Unexplained shadows: Harvey County museum could have ghosts

Kris Schmucker with the Harvey County Historical Museum & Archives looks out the window on the landing at the bottom of the staircase to the third floor. She said there have been unexplained shadows up there. Wendy Nugent/HC Now

“Even a man who is pure in heart and says his prayers at night, may become a wolf when the wolfbane blooms and the autumn moon is bright.” —Wolfman movies from circa 1941, starring Lon Chaney Jr.

By Wendy Nugent, Harvey County Now

NEWTON—This is the time of year when people’s thoughts turn to all things scary, like werewolves portrayed in movies through the decades to Frankenstein’s monster, to pumpkin decorating and ghosts.

It’s quite popular now to go ghost hunting, what with all the TV shows like “Ghost Hunters,” “Ghost Nation,” “Ghost Adventures” and “Fear the Woods,” to name a few.

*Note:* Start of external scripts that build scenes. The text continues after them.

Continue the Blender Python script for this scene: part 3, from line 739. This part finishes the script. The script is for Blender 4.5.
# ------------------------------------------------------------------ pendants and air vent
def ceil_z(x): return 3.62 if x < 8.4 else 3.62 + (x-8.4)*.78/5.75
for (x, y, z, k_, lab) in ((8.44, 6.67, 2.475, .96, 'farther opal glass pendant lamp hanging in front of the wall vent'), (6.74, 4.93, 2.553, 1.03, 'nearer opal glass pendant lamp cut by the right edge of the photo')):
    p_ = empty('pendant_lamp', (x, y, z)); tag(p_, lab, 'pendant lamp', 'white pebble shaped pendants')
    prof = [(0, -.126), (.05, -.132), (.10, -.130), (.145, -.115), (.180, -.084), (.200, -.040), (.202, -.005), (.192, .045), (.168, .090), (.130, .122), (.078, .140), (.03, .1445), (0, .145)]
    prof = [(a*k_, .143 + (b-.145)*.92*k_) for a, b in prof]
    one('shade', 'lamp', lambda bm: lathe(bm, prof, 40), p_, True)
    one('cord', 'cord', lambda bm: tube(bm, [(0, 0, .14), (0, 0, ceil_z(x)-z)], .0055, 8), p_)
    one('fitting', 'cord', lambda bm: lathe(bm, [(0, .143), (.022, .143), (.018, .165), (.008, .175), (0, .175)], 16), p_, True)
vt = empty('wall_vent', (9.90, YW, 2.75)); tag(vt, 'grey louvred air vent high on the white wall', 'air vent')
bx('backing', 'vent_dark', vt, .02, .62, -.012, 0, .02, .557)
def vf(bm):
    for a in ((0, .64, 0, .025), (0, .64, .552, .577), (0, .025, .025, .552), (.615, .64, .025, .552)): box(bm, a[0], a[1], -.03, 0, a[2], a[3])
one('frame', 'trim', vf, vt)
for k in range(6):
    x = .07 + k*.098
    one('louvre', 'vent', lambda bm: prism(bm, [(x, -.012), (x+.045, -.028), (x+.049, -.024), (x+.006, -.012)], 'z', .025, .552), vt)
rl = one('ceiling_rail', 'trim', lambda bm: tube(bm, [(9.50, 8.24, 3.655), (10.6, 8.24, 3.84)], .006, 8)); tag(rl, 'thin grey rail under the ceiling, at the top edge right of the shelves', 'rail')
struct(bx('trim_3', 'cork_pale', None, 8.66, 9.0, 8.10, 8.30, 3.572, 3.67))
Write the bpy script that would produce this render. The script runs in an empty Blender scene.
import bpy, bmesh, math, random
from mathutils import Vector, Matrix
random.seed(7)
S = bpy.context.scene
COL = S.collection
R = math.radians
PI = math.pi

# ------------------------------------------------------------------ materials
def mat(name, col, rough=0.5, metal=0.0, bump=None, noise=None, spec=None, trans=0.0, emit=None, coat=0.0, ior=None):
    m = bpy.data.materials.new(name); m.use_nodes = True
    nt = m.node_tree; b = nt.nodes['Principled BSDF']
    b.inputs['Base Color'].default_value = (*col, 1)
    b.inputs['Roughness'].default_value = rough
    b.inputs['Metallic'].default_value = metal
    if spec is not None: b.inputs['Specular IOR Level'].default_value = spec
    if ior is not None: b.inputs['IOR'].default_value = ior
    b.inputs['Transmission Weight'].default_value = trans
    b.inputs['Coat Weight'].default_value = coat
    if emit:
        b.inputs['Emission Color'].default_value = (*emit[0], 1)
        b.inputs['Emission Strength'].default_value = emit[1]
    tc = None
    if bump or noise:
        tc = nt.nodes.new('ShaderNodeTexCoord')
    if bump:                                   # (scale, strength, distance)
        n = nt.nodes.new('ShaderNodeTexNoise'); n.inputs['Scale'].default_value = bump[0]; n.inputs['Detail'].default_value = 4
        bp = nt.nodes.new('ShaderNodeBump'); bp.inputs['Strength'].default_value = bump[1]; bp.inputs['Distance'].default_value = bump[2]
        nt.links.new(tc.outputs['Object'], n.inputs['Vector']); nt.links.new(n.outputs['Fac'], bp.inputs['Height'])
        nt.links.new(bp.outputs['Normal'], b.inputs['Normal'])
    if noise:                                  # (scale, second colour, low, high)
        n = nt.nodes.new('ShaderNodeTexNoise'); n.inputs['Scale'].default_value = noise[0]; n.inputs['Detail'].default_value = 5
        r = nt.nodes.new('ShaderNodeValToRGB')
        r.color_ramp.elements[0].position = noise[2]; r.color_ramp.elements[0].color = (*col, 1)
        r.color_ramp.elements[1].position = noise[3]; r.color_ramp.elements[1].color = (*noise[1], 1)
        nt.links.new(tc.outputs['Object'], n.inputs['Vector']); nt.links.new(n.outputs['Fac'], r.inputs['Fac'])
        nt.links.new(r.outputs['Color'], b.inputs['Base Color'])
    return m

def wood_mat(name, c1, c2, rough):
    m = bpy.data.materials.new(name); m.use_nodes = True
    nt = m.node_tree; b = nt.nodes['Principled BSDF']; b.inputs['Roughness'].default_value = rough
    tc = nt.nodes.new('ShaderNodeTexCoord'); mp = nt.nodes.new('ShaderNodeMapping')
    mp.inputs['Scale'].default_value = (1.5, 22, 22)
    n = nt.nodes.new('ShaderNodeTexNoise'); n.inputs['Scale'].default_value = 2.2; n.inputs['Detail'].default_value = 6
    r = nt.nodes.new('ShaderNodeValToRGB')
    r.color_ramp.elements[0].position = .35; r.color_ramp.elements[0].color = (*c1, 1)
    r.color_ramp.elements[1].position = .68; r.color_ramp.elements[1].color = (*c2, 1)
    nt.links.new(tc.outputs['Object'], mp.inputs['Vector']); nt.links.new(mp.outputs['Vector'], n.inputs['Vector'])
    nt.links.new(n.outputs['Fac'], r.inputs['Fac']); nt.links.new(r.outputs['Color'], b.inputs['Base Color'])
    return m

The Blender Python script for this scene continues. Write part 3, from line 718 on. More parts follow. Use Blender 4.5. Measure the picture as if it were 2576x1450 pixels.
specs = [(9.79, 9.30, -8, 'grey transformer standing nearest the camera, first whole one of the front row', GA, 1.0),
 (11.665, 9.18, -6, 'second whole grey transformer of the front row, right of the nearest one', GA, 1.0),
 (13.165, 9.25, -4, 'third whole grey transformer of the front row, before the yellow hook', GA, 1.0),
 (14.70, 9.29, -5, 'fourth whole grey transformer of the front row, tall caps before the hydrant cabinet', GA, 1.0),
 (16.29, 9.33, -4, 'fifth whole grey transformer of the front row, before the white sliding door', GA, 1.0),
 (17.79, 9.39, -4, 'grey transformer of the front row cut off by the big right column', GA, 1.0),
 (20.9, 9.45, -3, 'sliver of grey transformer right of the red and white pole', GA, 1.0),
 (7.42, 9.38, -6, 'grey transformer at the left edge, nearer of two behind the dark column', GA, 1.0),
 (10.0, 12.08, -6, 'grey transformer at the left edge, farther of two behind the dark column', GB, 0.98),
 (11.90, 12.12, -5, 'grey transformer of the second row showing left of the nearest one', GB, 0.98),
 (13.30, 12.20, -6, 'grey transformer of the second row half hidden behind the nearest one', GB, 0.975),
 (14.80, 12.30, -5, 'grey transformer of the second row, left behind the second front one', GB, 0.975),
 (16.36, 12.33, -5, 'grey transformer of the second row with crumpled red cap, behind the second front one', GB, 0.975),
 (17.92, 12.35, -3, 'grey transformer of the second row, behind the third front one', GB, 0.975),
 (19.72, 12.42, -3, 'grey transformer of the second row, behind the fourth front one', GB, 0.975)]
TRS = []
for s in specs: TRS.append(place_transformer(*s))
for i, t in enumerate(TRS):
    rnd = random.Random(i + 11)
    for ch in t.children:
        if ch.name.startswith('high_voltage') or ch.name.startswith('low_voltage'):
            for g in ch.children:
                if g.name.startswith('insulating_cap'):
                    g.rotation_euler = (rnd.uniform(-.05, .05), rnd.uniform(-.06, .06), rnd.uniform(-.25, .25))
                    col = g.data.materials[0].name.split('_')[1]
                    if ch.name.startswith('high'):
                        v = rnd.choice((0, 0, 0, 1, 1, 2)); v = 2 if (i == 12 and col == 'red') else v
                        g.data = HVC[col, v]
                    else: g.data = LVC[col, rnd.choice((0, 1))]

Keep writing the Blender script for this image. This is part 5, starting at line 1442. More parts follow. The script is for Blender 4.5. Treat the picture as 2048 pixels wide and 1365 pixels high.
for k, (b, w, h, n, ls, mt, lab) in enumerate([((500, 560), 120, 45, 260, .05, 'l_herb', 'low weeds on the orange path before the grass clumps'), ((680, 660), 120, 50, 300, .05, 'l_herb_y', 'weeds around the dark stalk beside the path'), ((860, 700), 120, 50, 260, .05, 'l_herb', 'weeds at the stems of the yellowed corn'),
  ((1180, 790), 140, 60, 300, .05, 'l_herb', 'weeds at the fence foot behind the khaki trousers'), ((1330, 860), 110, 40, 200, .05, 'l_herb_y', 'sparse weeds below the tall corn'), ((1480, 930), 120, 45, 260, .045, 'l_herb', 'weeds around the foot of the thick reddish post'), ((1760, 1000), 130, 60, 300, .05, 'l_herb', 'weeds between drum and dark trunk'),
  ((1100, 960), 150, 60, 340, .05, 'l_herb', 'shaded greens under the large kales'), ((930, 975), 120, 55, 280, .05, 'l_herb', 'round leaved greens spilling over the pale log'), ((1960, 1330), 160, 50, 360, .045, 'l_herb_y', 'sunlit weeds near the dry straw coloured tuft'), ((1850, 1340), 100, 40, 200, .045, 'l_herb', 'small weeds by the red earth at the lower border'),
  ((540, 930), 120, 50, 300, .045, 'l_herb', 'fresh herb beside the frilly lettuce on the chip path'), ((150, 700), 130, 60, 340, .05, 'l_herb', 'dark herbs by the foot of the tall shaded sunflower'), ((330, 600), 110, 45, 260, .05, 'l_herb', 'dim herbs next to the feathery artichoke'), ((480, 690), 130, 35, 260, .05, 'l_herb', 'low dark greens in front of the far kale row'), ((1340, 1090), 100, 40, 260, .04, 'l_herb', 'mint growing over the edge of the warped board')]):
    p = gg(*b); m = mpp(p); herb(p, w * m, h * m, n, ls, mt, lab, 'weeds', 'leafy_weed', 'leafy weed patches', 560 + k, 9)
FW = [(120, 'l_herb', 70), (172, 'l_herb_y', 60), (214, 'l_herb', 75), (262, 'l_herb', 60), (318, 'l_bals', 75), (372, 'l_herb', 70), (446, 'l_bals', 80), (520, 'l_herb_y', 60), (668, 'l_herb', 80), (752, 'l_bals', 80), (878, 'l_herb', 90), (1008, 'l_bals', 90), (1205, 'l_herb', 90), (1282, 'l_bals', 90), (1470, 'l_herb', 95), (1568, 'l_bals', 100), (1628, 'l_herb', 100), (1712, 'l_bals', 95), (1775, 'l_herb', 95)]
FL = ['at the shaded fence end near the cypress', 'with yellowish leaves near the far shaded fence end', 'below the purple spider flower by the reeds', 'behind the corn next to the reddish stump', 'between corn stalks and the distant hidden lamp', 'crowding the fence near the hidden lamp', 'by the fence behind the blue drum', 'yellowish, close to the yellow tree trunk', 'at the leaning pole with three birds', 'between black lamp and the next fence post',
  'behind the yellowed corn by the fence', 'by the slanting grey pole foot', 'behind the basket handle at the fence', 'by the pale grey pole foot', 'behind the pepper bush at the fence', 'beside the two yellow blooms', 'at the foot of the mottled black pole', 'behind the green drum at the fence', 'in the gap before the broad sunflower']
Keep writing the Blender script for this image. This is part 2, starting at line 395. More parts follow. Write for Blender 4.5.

Doors creak, shadows appear in the mist and chandeliers move from an invisible force.

The Harvey County Historical Museum & Archives hosted a couple of ghost investigation groups during the years, with one from the Newton area and the other from Wichita. Their visits were part of museum activities.

Those groups found evidence of otherworldly spooks, one of which is named Joe, who identified himself as being a custodian or handyman, said Kris Schmucker, museum curator.

“They got interesting readings with us,” Schmucker said.

The Newton group learned about Joe with various ghost-hunting devices they had and said Joe hangs out around the boiler room area in the basement.

“At that time, he was looking for a box,” Schmucker said about Joe. “He wanted us to find a box. All of our ghosts are friendly.”

There’s only one place in the museum in which Schmucker and others feel uneasy. That area used to be the men’s bathroom on the lower level. The museum, which was Carnegie Library in the past, has three levels.

“Now, it’s a storage area,” she said about the previous bathroom. “When this was a library, a boy went to the restroom and he came running back and said there was a woman in the restroom.”

Adults checked the restroom and didn’t find a woman.

“That is the oral story that has been told,” Schmucker said, adding that when she was in grad school, college interns didn’t want to even be in the museum at night. “They would just hear things and they would feel very uncomfortable.”

Schmucker’s heard things, too.

“I hear people walking up and down the stairway to the third floor,” she said. “You really can’t explain it when you’re here by yourself and there’s no wind.”

Schmucker’s office is on the first level.

“The weirdest time was there was a father and son,” she said. “I was the only person here—staff. It was close to closing time. They just wanted to look around. They were normal visitors. They were not ghosts. I said, ‘Ok.’ I didn’t hear them leave. I was locking up. I was making sure they still weren’t in here. I just yelled upstairs to the third floor, ‘Is anybody in here,’ and someone answered, ‘Yes we are.’”

Schmucker said it clearly was a male voice. She went upstairs and no one was there.

“I said, ‘Ok, I’m leaving,’” she said.

One time, a museum office manager asked Schmucker if anyone was upstairs because she heard sounds like people up there. Schmucker looked and no one was there. She said noise filters from the third floor to her office.

“We both heard something, and each thought it was the other,” she said.

When the ghost hunters were there, Schmucker said there was more activity in the archives on the third floor with orbs appearing. Some think orbs are spirits.

The second ghost hunt included one participant who felt she was having a conversation with an entity.

“And there were unexplained shadows,” Schmucker said, adding if anyone knows of a handyman or custodian who used to work at the museum named Joe, she’d like them to contact them.